Passive authentication startup UnifyID has announced its frictionless online and physical dynamic probability and confidence scoring technology has reached general availability.

The company says it uses over 100 behavioural and environmental factors to authenticate users with 99.999 percent confidence. The capabilities run in the background to remove the need for passwords, without arousing the same privacy concerns among users as facial biometrics. UnifyID’s machine learning system continuously learns from users, so that even if a confidence score drops after a customer is injured or moves, and is temporarily required to use traditional authentication methods, these backup methods will be reduced over time. The company also says it is “well on track” to onboarding one million daily active users through its customers.

The platform can be built into existing Android and iOS applications through its SDK, which features a new API for integration with fraud and risk engines and authentication systems. It also has little effect on battery and data usage.

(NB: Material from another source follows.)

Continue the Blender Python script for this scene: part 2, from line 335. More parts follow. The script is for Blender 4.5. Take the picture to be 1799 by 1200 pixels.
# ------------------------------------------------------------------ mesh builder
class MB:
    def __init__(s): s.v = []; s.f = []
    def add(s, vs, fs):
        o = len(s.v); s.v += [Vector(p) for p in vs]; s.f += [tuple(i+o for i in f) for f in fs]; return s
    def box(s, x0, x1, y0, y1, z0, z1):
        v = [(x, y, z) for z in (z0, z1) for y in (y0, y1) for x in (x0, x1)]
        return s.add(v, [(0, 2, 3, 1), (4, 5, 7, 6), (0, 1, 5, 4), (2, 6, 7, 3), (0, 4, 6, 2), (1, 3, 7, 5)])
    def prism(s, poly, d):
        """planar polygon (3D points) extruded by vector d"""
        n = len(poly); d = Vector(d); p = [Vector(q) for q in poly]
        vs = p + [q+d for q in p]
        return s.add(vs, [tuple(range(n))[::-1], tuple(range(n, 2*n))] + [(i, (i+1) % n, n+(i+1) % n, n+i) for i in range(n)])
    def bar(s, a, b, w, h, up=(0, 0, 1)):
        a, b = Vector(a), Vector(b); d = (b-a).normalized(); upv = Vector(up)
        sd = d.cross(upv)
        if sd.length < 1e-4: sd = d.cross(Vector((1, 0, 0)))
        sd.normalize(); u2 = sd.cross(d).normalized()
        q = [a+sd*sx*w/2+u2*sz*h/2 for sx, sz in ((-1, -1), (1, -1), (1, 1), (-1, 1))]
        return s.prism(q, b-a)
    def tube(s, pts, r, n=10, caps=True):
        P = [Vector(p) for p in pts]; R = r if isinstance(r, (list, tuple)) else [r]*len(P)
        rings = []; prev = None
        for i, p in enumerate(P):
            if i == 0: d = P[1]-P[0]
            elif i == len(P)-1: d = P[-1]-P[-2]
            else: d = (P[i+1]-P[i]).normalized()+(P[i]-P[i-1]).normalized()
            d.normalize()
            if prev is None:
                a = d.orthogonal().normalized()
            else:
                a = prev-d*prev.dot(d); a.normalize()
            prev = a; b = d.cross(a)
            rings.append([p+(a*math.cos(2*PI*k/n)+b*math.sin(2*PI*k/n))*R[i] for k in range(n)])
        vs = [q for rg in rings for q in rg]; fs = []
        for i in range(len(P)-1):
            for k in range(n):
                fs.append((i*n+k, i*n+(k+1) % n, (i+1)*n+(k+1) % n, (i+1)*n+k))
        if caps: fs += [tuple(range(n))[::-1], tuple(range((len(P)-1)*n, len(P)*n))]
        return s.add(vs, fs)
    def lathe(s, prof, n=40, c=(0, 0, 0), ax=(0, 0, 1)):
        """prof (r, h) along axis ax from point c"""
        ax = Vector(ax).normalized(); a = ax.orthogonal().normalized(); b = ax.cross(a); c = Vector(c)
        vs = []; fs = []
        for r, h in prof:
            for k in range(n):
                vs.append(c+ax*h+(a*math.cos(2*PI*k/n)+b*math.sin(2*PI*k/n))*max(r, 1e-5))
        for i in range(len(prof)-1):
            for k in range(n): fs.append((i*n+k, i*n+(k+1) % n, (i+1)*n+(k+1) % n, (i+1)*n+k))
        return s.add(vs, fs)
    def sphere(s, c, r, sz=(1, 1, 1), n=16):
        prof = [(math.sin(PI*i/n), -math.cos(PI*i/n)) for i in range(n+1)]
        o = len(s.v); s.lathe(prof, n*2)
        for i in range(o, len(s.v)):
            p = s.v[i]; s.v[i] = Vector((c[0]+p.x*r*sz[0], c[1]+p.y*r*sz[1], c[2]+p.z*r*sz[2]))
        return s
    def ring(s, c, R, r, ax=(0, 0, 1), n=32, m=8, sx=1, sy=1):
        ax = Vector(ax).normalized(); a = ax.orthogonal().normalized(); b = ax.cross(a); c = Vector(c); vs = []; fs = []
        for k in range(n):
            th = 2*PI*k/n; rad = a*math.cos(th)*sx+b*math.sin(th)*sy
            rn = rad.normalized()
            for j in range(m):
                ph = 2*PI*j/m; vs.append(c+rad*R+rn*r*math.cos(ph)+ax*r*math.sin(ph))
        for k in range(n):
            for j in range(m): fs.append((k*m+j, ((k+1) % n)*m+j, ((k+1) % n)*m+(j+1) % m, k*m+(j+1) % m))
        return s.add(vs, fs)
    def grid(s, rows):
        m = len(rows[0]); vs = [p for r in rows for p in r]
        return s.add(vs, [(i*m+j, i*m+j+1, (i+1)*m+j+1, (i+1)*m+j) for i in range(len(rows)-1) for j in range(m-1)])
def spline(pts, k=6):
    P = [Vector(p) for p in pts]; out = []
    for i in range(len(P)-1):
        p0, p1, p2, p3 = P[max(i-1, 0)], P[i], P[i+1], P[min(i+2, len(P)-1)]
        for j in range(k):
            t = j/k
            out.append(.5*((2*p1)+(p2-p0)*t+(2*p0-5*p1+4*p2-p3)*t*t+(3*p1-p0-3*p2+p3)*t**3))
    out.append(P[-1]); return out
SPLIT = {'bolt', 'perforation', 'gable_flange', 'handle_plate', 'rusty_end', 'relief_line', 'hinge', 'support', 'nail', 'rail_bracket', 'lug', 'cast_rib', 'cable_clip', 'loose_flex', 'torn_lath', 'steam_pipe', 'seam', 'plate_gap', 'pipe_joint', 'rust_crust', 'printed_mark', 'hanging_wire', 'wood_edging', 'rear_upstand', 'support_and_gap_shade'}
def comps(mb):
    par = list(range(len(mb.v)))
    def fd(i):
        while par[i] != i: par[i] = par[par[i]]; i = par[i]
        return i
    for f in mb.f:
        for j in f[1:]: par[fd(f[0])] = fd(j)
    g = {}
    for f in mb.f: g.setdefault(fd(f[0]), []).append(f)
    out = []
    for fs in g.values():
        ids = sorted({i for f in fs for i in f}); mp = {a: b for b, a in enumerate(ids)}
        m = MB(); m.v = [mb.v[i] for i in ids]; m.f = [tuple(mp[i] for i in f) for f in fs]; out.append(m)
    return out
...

“So much of our personal and financial data is vulnerable to hacking because most sites – including banking, retail and healthcare – just require a simple password for authentication,” said John Whaley, founder and CEO of UnifyID. “We use deep neural networks and machine learning to discover what makes you unique. Smartphone sensors are precise and ubiquitous enough to build a unique digital model for each user, ensuring a more seamless, secure and implicit process for security and authentication.”

The announcement cites research from Enterprise Strategy Group showing that 82 percent of U.S. consumers never want to use passwords again, and nearly three-quarters find it difficult to keep track of their passwords. Additionally, more than two out of three people from the “baby boom” and “gen x” generations are reluctant to use facial biometrics due to privacy concerns, as are half of millennials, according to the research.

UnifyID raised $20 million in a Series A funding round last year to back its launch into the application market.